Par ailleurs, on risque de s’exposer à une autre difficulté découlant du dernier paragraphe de l’article L. 435-1 du code de la Sécurité intérieure. Sa rédaction pourrait-elle être interprétée par le militaire dans le sens qu’il peut décider, voire qu’il est obligé de décider, alors que ce qui définit le soldat, c’est l’exécution et non la décision ? Il deviendrait alors plus autonome dans l’appréciation de sa mission. Ce serait une révolution en soi puisque chaque militaire aurait ainsi le pouvoir de décider de son action. Ce qui n’a jamais existé.

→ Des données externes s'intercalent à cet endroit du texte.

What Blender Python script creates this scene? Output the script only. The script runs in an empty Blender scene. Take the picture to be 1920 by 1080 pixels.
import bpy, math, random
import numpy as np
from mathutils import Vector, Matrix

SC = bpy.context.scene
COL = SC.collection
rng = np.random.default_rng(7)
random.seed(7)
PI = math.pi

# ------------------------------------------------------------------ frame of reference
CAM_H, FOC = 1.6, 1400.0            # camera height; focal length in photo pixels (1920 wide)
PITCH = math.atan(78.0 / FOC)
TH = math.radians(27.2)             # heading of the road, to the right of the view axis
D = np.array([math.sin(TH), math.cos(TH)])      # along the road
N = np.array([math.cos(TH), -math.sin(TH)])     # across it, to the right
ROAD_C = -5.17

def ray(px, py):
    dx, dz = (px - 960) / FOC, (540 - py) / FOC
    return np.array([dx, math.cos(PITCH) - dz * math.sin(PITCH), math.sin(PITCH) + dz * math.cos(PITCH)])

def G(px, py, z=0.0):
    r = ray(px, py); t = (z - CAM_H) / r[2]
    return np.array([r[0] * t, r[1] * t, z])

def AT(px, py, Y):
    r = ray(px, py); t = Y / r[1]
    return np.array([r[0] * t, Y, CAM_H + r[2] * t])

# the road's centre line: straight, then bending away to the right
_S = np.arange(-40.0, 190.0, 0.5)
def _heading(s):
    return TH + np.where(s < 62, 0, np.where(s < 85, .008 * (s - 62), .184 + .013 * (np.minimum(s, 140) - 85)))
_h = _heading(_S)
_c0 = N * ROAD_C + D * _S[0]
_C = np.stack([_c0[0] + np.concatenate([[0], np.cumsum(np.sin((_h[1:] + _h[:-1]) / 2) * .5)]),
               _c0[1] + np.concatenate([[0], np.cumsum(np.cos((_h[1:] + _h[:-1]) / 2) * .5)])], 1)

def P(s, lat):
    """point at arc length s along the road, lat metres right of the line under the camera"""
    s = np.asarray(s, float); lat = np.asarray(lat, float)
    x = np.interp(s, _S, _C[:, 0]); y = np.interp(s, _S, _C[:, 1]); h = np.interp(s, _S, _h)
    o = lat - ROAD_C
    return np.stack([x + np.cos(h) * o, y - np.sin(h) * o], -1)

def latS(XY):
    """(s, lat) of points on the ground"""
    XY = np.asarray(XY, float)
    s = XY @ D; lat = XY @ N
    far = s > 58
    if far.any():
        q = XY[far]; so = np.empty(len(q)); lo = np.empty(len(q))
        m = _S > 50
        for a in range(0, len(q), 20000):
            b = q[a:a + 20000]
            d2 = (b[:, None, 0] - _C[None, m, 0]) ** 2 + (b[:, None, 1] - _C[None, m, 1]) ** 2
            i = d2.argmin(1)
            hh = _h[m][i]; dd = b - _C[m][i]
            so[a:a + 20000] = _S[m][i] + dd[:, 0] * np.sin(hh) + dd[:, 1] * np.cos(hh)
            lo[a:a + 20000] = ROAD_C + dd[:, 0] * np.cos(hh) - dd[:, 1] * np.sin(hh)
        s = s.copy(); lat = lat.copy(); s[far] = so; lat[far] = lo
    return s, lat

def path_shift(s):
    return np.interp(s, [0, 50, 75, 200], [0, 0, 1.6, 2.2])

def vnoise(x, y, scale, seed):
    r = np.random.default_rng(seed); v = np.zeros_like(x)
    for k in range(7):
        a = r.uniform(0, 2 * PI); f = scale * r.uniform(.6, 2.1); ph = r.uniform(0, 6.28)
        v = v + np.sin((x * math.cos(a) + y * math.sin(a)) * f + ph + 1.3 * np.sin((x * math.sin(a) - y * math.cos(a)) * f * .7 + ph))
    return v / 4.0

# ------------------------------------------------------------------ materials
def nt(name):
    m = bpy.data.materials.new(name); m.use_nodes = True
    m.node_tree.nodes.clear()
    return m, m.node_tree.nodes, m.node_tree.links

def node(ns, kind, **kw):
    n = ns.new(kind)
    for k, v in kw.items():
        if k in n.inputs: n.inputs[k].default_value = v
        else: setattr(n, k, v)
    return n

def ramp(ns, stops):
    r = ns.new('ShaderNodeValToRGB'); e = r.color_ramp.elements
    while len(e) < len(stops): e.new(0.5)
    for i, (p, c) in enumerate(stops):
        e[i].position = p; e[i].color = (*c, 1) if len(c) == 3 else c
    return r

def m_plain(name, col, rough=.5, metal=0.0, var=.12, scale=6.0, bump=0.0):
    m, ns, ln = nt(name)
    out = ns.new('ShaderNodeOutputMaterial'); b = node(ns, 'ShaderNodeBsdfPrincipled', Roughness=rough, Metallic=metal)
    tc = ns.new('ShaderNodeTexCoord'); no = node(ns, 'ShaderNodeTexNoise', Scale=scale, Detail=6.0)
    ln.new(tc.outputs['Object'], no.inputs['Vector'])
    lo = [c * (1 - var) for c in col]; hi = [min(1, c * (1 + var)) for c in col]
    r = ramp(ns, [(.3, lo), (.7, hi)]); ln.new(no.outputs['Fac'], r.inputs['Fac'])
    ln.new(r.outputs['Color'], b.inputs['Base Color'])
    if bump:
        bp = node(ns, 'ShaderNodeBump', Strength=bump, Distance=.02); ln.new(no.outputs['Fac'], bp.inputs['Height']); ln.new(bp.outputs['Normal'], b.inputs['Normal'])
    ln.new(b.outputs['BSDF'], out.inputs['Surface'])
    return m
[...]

Enfin, l’« exécution » va de pair avec le principe d’obéissance du militaire, et impose de ne pas obéir à un ordre manifestement illégal. Ce principe serait fragilisé dès lors qu’il n’est plus question d’ordre immédiat puisque la décision d’intervention est le fruit du discernement du militaire. Que devient le principe d’obéissance dès lors que le militaire agit, à cet instant, sans ordre immédiat du supérieur hiérarchique (même si son intervention est légitimée par l’acte de réquisition) mais selon son propre jugement au moment où il prend la décision de tirer pour tuer ? Le principe de désobéissance à l’ordre illégal ne risque-t-il pas d’être évincé ? En l’absence d’ordre du supérieur hiérarchique, le principe de désobéissance à un ordre illégal ne se poserait plus, il serait en quelque sorte « neutralisé ». Le militaire répondrait alors seul de l’usage de la force sans être couvert par l’ordre du chef.

***

Quatre remarques s’imposent concernant la nouvelle doctrine d’emploi en milieu terrestre. D’abord, c’est la similitude des règles d’usage de la force pour toutes les composantes, civiles et militaires, puisque le recours à la force s’opère dans les mêmes conditions. Mais, du point de vue des forces civiles, on assiste à une « militarisation » du mode opératoire des policiers en raison d’une part, de l’extension du régime spécifique propre aux gendarmes aux policiers eux-mêmes et, d’autre part, du fait qu’ils bénéficient des mêmes règles d’usage de la force en cas de cavales meurtrières. Et du point de vue des militaires, force est de constater que leur « double état » − tantôt un citoyen ordinaire au titre de la légitime défense, tantôt un guerrier eu égard aux modes opératoires en OPEX avec l’identification d’un ennemi et la prise d’ascendant sur lui − est fragilisé de par la création de la disposition relative aux « cavales meurtrières ». Car cette excuse pénale participe de l’affirmation de la spécificité militaire dans le cadre des opérations intérieures. Certes, elle s’applique aussi bien aux gendarmes, aux policiers qu’aux militaires stricto sensu. Mais la nature de l’intervention étant véritablement spécifique − c’est-à-dire purement militaire –, l’exonération de responsabilité s’est imposée comme une nécessité sur le plan juridique. Ce qui explique d’ailleurs son extension aux forces civiles qui seraient amenées à apporter la même réponse militarisée.